I have recommended this book many times to all kinds of readers. For me, it is a novel that uses suspense in the best possible way, not by having a character confront one contrived obstacle after another in a mindless stream of action, but by creating an atmosphere of deep moral peril in which the culminating tragedy seems as inevitable as it is, well…tragic. It is also one of those books in which the title become[s] completely apt, and very moving, after one has completed the book. In this case, the “crime in the neighborhood” turns out to be far more profound and long lasting than any single act of violence could be.
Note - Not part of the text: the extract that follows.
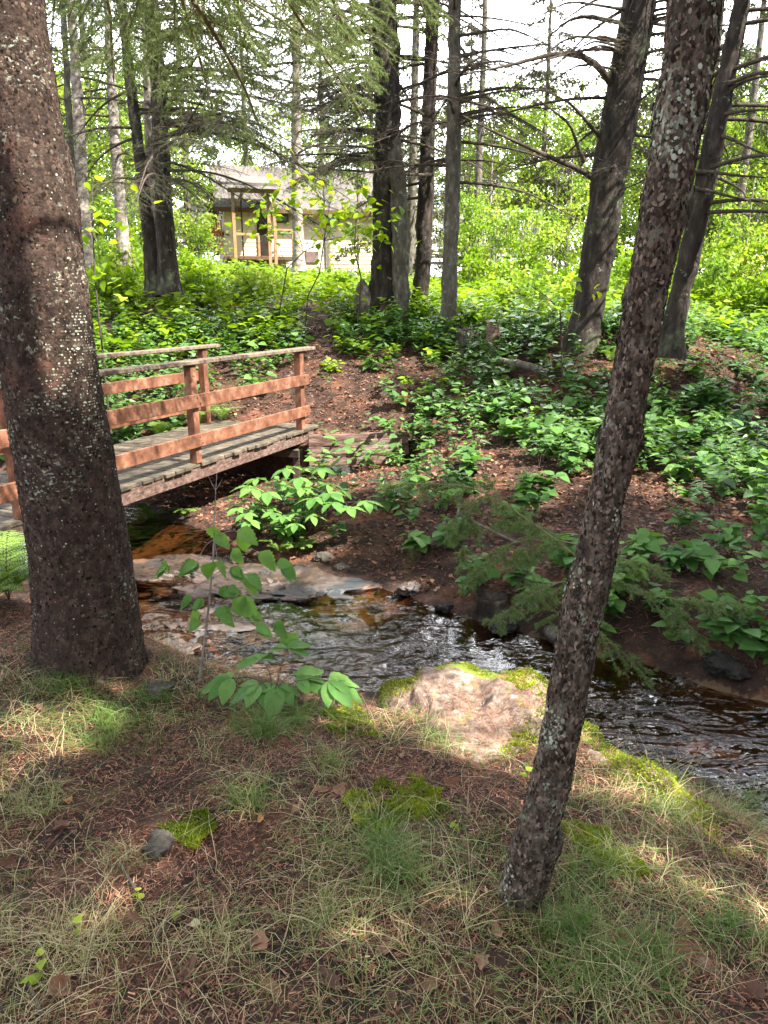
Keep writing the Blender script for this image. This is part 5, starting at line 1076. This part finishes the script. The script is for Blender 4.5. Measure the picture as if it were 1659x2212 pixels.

This was high praise because Thomas H. Cook’s books are lessons in good, evocative, psychologically tense writing. In many ways Suzanne Berne’s debut novel evokes many of the same feelings as do Cook’s. There is a strong narrative element. The first-person narrator usually is looking back after a separation of many years from the “incident” at the core of the book. You know there is a moral lesson the narrator has learned at his or her expense.

In “A Crime in the Neighborhood,” the initial crime is the murder of Boyd Ellison, a twelve-year-old neighborhood boy. He was not well-liked by his peers. He irritated them, bullied them, and eviscerated insects. Nevertheless, he was dead and it was a new experience for the kids on the block, one of whom is the narrator of the story.

Marsha was ten years old at the time. Her father had just left the family to run off with his wife’s youngest sister. There was a void. Anger could only fill it so far. Craziness filled it a little more. Marsha knew that her father had abandoned her. Her older twin siblings were scarcely any help. They believed in ignoring and belittling her. Marsha tells her story from the vantage point of adulthood. It is a voice strongly anchored in the present with an adult perspective overlying what happened twenty-five years ago. Berne does a masterful job of creating a story set in one time and being told in another.

In 1972, Marsha’s particular Washington D.C. suburban neighborhood was “Leave It to Beaver” country, as she recalls. When Boyd is murdered and molested, the innocence of the time is broken. That innocence has its own faults and frailties, and the bubble would have burst soon anyway, but the murder hastens it.

In Marsha’s perfect block, an anomaly has occurred. Mr. Green, an unattractive middle-aged bachelor has moved in next door, and Marsha takes an almost instant dislike to him. By then, her father has been gone for a couple of weeks. Shortly afterwards, Boyd is murdered. Lois, Marsha’s mother, is grappling with her own abandonment issues and whatever fault she carries for the death of her marriage. She has no solace to give her strange younger daughter. The twins are effete snobs. This mixture is added to the cauldron and brought to a boil.

This is Marsha describing her father:

He was a mostly mild man with a weakness for passion, a suburban father burdened with the heart of a Russian hero without any sort of balancing grand intellect or ironic world view.

and again,

He loved thick socks and the melancholy light of evenings in late summer. He loved to mow the grass because he said that mowing released the lawn’s tender smell.


“Crime” must be redefined by the end of the book. It bears similarities to “To Kill a Mockingbird,” with its young main character, but it’s like a photographic negative of that work. It’s the end of childhood for Scout as it is for Marsha. For each there is a moral to be learned, but it’s not the same one.